Minimizing Free Energy when considering multiple particles

Question

I am reading an article about Gross-Pitaevskii Equation using a variational method approach. I am confused about a step of the derivation of free energy.

We want to minimize:$$F=E-\mu N$$ and $$E(\psi)=\frac{\langle\psi|\hat{H}| \psi\rangle}{\langle\psi \mid \psi\rangle}$$

Using a mean-field approximation: $$|\Psi\rangle=|\psi\rangle \otimes|\psi\rangle \otimes \cdots \otimes|\psi\rangle$$

then the quantity we want to minimize is:$$F(\Psi)=\langle\Psi|\hat{H}| \Psi\rangle-\mu\langle\Psi \mid \Psi\rangle$$ so each wavefunction is identitcal.

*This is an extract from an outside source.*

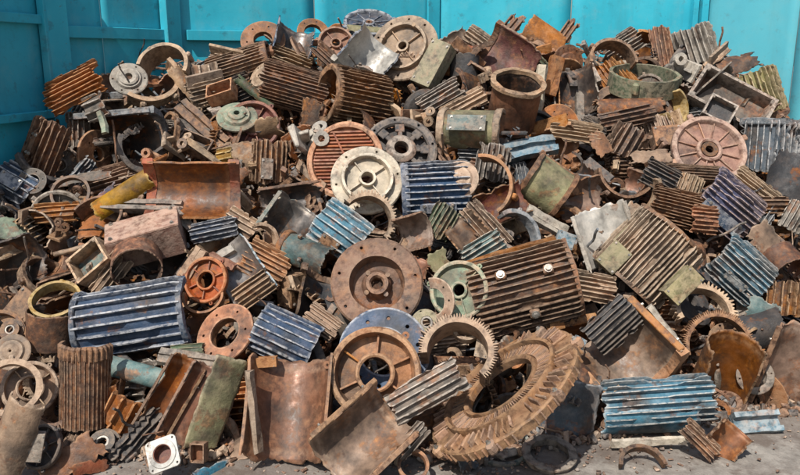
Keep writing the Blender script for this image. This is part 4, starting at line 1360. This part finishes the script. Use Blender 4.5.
CS(412, 232, 34, 34, 15, 25, 175, 'grey-brown polished bowl below the dark striped housing', 'polished bowl', d=.22, arc=200, col='brown', inner='polished', jag=.04)
SH(442, 222, 34, 26, 60, 0, 0, 'dark finned flank right of the polished bowl', d=.19, arc=90, nf=6, fh=.2, col='darkgreen')
CS(470, 238, 44, 36, -50, 0, 190, 'pinkish grey open shell below the polished bowl', 'pinkish grey open shell', d=.16, arc=130, col='brown', inner='polished')
SH(486, 226, 56, 22, -48, 0, 10, 'light brown slanting fins left of the dark blue-grey band', d=.19, arc=70, nf=5, fh=.18, col='tan')
SH(487, 255, 44, 34, 32, 0, 0, 'teal-tinged ribbed block with pale rivets above the big rusty housing', 'teal-tinged ribbed block', d=.22, arc=80, nf=7, fh=.16, col='teal')
SH(524, 291, 98, 70, 15, 5, 0, 'big rusty finned housing with three bright bolts on central bosses', 'big rusty bolted housing', d=.27, arc=110, nf=12, fh=.13, col='brown', jag=.04, sidejag=.02, rims='b', rimw=.03, par=.3, bosses=3)
BA(510, 252, 96, 8, 8, 16, 0, 0, 'long straight rusty tan bar along the top edge of the big rusty housing', 'rusty tan top bar', d=.36, kind='flat', col='orange')
DI(459, 290, 28, -.3, .2, 'pale green patinated round plate with legs, left of the big rusty housing', 'pale green patinated plate', d=.22, var='bell', col='green', n=3, bore=.2, deep=.7)
PL(443, 268, 36, 22, -62, 0, 10, 'green-tan triangular leg rising off the pale green patinated plate', d=.26, col='olive', curve=.3)
DI(433, 302, 23, -.55, .1, 'broken tan half flange with drilled holes beside the pale green plate', 'broken tan half flange', d=.27, var='plain', arc=200, roll=-95, col='tan', n=8, bore=.55)
CS(413, 270, 26, 26, 70, 0, 170, 'orange-brown shell scrap between the central disc and the green plate', d=.15, arc=120, col='orange')
SH(590, 287, 50, 28, -10, 0, 20, 'tan finned slab right of the big rusty housing', 'tan slab right of the rusty housing', d=.2, arc=80, nf=6, fh=.2, col='tan')

# middle right
RI(624, 170, 28, .1, .1, 'brown round shell opening above the tan rim arch', 'brown round shell opening', d=.16, arc=200, roll=-80, w=.7, t=.09, col='brown', lugs=2)
RI(632, 190, 28, .2, -.2, 'tan arched rim below the brown round shell opening', 'tan arched rim', d=.17, arc=170, roll=-60, w=.4, t=.13, col='tan', lugs=1)
SH(661, 178, 38, 26, -28, 0, 0, 'black-grey finned lump below the tan torn plate', 'black-grey lump', d=.2, arc=110, nf=8, fh=.2, col='dark')
SH(690, 172, 62, 18, -3, 0, 40, 'dark level fins directly below the pink dished shield', 'dark level fins', d=.19, arc=80, nf=6, fh=.2, col='darkbrown')
SH(677, 208, 54, 34, -14, 0, 0, 'brown thin-finned housing left of the purple-blue housing', 'brown thin-finned housing', d=.21, arc=110, nf=12, fh=.2, col='brown')
SH(704, 220, 26, 26, -5, 0, 10, 'brown fins with a small red paint mark left of the purple-blue housing', d=.24, arc=90, nf=6, fh=.2, col='orange')
SH(689, 189, 28, 22, 70, 0, 0, 'small tan ribbed block above the brown thin-finned housing', d=.21, arc=90, nf=6, fh=.2, col='tan')
SH(730, 205, 56, 46, -40, 0, 0, 'purple-blue finned housing with blue plate on its upper right side', 'purple-blue housing', d=.27, arc=100, nf=9, fh=.15, col='purple', box=(.45, .75, .10, 33, 'blue'), jag=.04, sidejag=.03, par=.3)
SH(651, 258, 66, 72, 48, 5, 5, 'big tan-brown barrel housing with many close fins and olive box', 'big tan barrel housing', d=.27, arc=140, nf=20, fh=.12, col='tan', jag=.03, sidejag=.03, rims='ab', rimw=.03, rimcol='brown', feet=0, par=.2)
BX(681, 285, 34, 18, 16, 45, 0, 0, 'olive box on the lower right flank of the big tan barrel housing', d=.35, col='olive', lid=True)
BX(613, 258, 26, 20, 12, 45, 0, 10, 'olive foot block on the upper left flank of the big tan barrel housing', d=.27, col='olive', lid=True)
BX(629, 238, 26, 18, 12, 45, 0, 10, 'olive foot block nearest the light grey half pipe', d=.28, col='olive', lid=True)
SH(741, 270, 56, 46, -42, 0, 0, 'pale blue and rust finned housing on the right slope', 'pale blue right slope housing', d=.27, arc=120, nf=11, fh=.15, col='cyan', box=(.3, .4, .1, 30, 'cyan'), jag=.05, par=.3)
PL(762, 310, 34, 24, -20, 0, 10, 'grey-teal smooth plate under the pale blue right slope housing', 'grey-teal plate', d=.24, col='teal', curve=.6)
SH(756, 189, 50, 22, -38, 0, 20, 'tan torn fins right of the purple-blue housing', 'tan torn fins', d=.2, arc=80, nf=6, fh=.25, col='tan')
SH(772, 205, 34, 16, 0, 0, 0, 'dark brown level fins at the right below the black shell', d=.18, arc=70, nf=4, fh=.2, col='darkbrown')
CS(795, 180, 52, 46, 65, 0, 15, 'black smooth shell at the right edge below the blue-grey housing', 'black shell at the right edge', d=.22, arc=160, col='dark')
PL(766, 240, 34, 30, -60, 0, 10, 'tan flat plate right of the pale blue right slope housing', 'tan flat plate on the right', d=.2, col='tan', curve=.2)
CS(783, 262, 24, 34, -70, 42, 10, 'orange-lined pipe mouth near the right edge', 'orange-lined pipe mouth', d=.22, arc=300, col='brown', inner='rustbore', jag=.05)
SH(786, 298, 34, 40, 84, 0, 0, 'dark brown upright fins under the orange-lined pipe mouth', 'dark upright fins on the right', d=.2, arc=120, nf=8, fh=.25, col='brown')
SH(797, 218, 30, 26, 60, 0, 0, 'pale grey ribbed fragment at the right edge above the pipe mouth', d=.2, arc=90, nf=6, fh=.2, col='palegrey')
RI(703, 312, 27, .05, .55, 'tan ring with knobbly teeth on the right, under the olive box', 'tan knobbly ring', d=.2, arc=220, roll=90, w=.4, t=.16, teeth=30, col='tan', lugs=0)
CS(764, 330, 40, 38, 15, 0, 15, 'smooth dark grey drum above the small round cap on the right', 'smooth dark grey drum', d=.19, arc=180, col='dark')
DI(755, 376, 17, -.15, .15, 'small grey round cap with hub beside the tall toothed shell', 'small grey cap', d=.15, var='flange', col='grey', n=4, bore=.2)

# bottom left
HB(11, 330, 11, .1, .3, 'small brown bearing hub at the far left above the tan caps', 'small brown hub at the far left', d=.16, col='brown')
DI(12, 352, 17, .1, .35, 'small tan cap with centre hole at the far left', 'small tan cap at the far left', d=.2, var='cap', col='tan', n=0, bore=.15)
RI(11, 388, 27, .35, .35, 'large tan hoop at the far left edge', 'large tan hoop', d=.3, w=.35, t=.2, col='tan', lugs=2)
DI(30, 388, 25, .45, .3, 'pale tan ring flange behind the large tan hoop', d=.2, var='bell', col='tan', n=4, bore=.4)
CS(10, 440, 80, 40, 70, 0, 10, 'pale wood-coloured curved plate at the bottom left corner', 'pale plate in the bottom left corner', d=.36, arc=120, col='tan', jag=.05)
DI(42, 447, 21, -.25, .35, 'dark round cover with black inside on the ground at the left', 'dark cover on the left ground', d=.22, var='bell', col='dark', n=6, bore=.2)
BX(34, 446, 26, 16, 10, 80, 0, -20, 'dark grey block across the dark cover at the bottom left', d=.3, col='grey', lid=True)
SH(82, 388, 76, 46, 87, 6, 0, 'tall rusty brown half pipe standing upright with ribbed collar', 'tall rusty half pipe', d=.24, arc=200, nf=16, fh=.04, col='brown', rims='b', rimw=.16, teeth=30, jag=.06)
RI(56, 400, 24, -.3, .2, 'toothed brown ring edge left of the tall rusty half pipe', d=.16, arc=180, roll=-60, w=.3, t=.12, teeth=22, col='brown', lugs=0)
PL(72, 458, 60, 30, 30, -20, 10, 'flat brown sheet on the ground below the tall rusty half pipe', 'flat brown ground sheet', d=.14, col='orange', curve=.2)
CS(135, 371, 62, 20, -15, 0, 30, 'grey-green trough cover below the large blue left housing', 'grey-green trough cover', d=.2, arc=150, col='teal', jag=.06)
SH(120, 408, 36, 40, 60, 10, 20, 'orange-brown torn casting right of the tall rusty half pipe', 'orange-brown torn casting', d=.12, arc=140, nf=5, fh=.2, col='orange')
BX(112, 386, 20, 18, 12, 0, 0, 30, 'small orange box right of the tall rusty half pipe top', d=.14, col='orange')
HB(103, 443, 15, .05, .6, 'dark round bearing hub lying left of the white square flange', 'dark bearing hub', d=.12, col='dark', h=.5)
CS(170, 398, 82, 34, 60, 0, 180, 'long narrow brown trough propped left of the green-grey plate', 'long narrow brown trough', d=.2, arc=140, col='brown', inner='rustbore', jag=.05, lips=1)
CS(190, 404, 80, 30, 62, 0, 180, 'second narrow brown trough propped against the green-grey plate', d=.22, arc=130, col='brown', inner='rustbore', jag=.05, lips=1)
PL(216, 404, 92, 34, 70, 0, -30, 'tall green-grey weathered plate leaning left of the bright rusty shell', 'tall green-grey plate', d=.27, col='olive', curve=.25, jag=.08, thick=.012)
BA(188, 360, 60, 14, 6, -8, 0, 40, 'dark bar capping the two narrow brown troughs', d=.22, kind='angle', col='grey')
SH(187, 351, 32, 14, 5, 0, 20, 'dark green flat casting above the narrow brown troughs', d=.2, arc=90, nf=3, fh=.15, col='darkgreen')
PL(90, 468, 44, 14, 5, -40, 10, 'red painted strip lying on the ground at the bottom left', 'red strip on the ground', d=.06, col='terracotta', curve=.2)
DI(225, 333, 30, -.35, .5, 'orange-brown oval flange tilted up, left of the blue rounded housing', 'orange-brown tilted flange', d=.24, var='plain', col='orange', n=6, bore=.5)
SH(285, 338, 60, 44, -24, 5, 8, 'deep blue rounded housing with slanting fins above the bright rusty shell', 'deep blue rounded housing', d=.27, arc=130, nf=7, fh=.12, col='blue', jag=.03, sidejag=.03, rims='', par=.3)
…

My question is: how do we get the last equation? I know that when considering a product space wavefunction, the energy eigenvalue is additive for each wavefunction. Is it because of this, we can eliminate the $N$ in the equation?

Answer 1

The number of particles, N, in the equation is related to the wavefunction by:

\begin{equation} \langle\Psi \mid \Psi\rangle = \int|\Psi(\mathbf{r})|^{2} d^{3} r = N \end{equation}